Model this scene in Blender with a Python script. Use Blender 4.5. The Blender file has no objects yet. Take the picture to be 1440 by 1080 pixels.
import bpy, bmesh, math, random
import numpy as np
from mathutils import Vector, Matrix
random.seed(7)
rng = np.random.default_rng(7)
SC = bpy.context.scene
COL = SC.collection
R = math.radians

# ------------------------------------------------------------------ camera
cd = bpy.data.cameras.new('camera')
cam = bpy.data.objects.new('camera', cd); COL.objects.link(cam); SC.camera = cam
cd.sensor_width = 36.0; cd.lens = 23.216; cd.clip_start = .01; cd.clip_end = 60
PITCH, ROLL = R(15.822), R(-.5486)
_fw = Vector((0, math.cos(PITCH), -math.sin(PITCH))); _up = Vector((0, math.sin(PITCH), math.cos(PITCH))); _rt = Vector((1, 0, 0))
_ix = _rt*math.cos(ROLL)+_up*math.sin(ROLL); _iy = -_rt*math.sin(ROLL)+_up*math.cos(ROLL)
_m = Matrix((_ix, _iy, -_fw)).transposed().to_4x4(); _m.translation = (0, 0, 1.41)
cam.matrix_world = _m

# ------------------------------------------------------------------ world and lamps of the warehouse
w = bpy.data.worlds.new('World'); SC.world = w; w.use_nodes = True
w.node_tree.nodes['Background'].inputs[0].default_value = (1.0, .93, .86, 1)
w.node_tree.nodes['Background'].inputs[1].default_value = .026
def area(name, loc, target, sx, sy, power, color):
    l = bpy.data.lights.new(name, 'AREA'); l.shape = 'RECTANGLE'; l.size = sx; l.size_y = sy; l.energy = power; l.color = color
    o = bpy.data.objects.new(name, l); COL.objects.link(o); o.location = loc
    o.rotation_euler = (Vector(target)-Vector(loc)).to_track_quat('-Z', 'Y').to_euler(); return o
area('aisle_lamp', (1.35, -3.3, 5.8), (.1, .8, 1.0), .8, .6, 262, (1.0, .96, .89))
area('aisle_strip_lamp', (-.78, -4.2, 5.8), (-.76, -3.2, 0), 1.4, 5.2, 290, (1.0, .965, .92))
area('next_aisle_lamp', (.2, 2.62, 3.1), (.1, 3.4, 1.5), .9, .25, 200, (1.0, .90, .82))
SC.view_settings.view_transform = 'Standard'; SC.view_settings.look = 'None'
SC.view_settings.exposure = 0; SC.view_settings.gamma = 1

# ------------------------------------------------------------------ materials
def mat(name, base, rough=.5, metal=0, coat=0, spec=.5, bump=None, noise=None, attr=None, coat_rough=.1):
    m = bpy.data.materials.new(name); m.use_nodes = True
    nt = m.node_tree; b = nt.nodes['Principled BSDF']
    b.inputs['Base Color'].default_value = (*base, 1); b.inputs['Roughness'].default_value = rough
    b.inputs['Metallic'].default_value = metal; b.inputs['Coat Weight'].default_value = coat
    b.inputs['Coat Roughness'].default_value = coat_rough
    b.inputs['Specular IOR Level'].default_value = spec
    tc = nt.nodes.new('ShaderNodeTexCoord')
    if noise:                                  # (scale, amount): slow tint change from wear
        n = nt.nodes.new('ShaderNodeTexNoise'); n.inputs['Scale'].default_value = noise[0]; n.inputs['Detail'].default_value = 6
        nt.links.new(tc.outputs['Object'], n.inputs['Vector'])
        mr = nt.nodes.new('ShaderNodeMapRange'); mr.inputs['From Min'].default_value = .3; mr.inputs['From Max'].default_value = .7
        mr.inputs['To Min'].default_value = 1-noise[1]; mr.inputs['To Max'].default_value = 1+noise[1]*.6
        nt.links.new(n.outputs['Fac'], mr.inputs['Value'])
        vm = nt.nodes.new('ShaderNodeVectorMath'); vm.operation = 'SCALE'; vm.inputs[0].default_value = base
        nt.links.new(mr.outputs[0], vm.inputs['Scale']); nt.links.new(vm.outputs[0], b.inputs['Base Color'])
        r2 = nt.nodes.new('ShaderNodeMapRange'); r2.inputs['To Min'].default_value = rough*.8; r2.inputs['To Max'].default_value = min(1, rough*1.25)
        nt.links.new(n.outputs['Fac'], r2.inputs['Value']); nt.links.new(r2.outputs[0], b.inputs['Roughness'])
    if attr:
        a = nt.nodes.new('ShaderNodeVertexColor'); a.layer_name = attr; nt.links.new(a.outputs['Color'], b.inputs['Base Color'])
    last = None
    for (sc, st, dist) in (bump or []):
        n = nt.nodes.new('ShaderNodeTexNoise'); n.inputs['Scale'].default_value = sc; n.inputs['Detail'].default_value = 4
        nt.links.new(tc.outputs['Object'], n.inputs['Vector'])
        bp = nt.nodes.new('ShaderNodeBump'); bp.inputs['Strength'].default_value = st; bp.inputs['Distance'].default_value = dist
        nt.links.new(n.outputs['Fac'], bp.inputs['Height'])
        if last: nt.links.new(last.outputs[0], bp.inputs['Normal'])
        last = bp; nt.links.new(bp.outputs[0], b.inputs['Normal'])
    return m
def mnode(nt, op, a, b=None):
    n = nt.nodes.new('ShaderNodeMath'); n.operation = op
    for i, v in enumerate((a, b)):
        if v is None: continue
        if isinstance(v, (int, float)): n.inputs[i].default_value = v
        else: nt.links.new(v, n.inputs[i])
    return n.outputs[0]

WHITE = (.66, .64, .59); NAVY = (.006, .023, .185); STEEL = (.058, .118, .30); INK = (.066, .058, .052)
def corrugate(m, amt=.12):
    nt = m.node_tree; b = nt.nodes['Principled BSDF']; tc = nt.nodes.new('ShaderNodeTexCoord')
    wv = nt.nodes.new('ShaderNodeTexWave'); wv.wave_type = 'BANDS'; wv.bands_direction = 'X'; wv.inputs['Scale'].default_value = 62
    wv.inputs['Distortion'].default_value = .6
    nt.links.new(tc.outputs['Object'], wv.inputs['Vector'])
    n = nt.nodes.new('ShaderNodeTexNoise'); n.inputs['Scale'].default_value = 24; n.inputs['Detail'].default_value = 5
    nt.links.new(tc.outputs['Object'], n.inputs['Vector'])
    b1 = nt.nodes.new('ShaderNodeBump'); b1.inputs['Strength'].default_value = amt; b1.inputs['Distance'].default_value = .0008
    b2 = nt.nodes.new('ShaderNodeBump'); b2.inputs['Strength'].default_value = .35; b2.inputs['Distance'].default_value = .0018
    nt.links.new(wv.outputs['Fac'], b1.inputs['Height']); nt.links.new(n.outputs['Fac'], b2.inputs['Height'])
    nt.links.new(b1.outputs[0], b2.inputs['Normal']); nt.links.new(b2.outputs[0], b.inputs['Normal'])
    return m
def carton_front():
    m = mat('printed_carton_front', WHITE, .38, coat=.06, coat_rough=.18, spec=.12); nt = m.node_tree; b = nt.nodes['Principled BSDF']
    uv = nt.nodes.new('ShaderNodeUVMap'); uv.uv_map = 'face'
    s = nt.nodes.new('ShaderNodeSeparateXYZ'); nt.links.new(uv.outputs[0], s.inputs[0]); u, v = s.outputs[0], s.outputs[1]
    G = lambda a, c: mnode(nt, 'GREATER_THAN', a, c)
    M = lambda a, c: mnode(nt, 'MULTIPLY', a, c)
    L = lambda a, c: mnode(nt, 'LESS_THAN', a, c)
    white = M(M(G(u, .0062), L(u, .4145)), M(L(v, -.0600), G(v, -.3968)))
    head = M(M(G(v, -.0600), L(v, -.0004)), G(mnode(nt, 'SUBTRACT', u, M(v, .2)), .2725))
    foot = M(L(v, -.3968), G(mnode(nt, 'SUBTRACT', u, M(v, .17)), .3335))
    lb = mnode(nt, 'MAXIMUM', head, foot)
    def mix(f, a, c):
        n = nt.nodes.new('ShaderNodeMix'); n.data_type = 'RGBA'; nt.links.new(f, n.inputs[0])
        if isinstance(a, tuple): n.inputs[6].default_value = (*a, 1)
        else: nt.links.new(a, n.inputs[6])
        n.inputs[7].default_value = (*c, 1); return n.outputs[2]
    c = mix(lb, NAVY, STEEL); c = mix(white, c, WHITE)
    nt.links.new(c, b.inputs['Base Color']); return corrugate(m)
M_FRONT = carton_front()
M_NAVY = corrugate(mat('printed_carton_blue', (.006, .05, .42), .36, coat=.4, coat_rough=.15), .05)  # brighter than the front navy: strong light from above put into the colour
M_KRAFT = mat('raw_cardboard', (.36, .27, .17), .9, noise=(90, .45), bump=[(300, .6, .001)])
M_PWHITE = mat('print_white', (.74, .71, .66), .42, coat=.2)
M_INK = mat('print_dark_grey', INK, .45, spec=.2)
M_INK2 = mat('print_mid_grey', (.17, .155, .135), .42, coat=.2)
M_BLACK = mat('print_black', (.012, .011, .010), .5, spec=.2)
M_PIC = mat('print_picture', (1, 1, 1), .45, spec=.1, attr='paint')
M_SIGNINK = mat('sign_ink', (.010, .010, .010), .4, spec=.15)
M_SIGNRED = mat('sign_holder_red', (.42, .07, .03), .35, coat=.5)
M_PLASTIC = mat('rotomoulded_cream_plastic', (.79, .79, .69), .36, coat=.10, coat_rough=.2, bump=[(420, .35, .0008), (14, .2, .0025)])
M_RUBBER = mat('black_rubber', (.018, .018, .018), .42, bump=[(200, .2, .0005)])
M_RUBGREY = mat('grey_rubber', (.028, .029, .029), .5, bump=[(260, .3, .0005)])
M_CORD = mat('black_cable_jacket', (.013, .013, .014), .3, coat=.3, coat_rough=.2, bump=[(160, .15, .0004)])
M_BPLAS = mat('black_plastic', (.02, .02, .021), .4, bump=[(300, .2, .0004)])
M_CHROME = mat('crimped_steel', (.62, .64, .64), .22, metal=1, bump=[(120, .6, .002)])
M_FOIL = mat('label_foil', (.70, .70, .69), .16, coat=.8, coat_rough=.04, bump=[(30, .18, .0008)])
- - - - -
Task to carry out - From the first line of the data above to the line holding "cam.matrix_world = _m", reproduce each line exactly; emit no other lines.

Answer to this problem -
Model this scene in Blender with a Python script. Use Blender 4.5. The Blender file has no objects yet. Take the picture to be 1440 by 1080 pixels.
import bpy, bmesh, math, random
import numpy as np
from mathutils import Vector, Matrix
random.seed(7)
rng = np.random.default_rng(7)
SC = bpy.context.scene
COL = SC.collection
R = math.radians

# ------------------------------------------------------------------ camera
cd = bpy.data.cameras.new('camera')
cam = bpy.data.objects.new('camera', cd); COL.objects.link(cam); SC.camera = cam
cd.sensor_width = 36.0; cd.lens = 23.216; cd.clip_start = .01; cd.clip_end = 60
PITCH, ROLL = R(15.822), R(-.5486)
_fw = Vector((0, math.cos(PITCH), -math.sin(PITCH))); _up = Vector((0, math.sin(PITCH), math.cos(PITCH))); _rt = Vector((1, 0, 0))
_ix = _rt*math.cos(ROLL)+_up*math.sin(ROLL); _iy = -_rt*math.sin(ROLL)+_up*math.cos(ROLL)
_m = Matrix((_ix, _iy, -_fw)).transposed().to_4x4(); _m.translation = (0, 0, 1.41)
cam.matrix_world = _m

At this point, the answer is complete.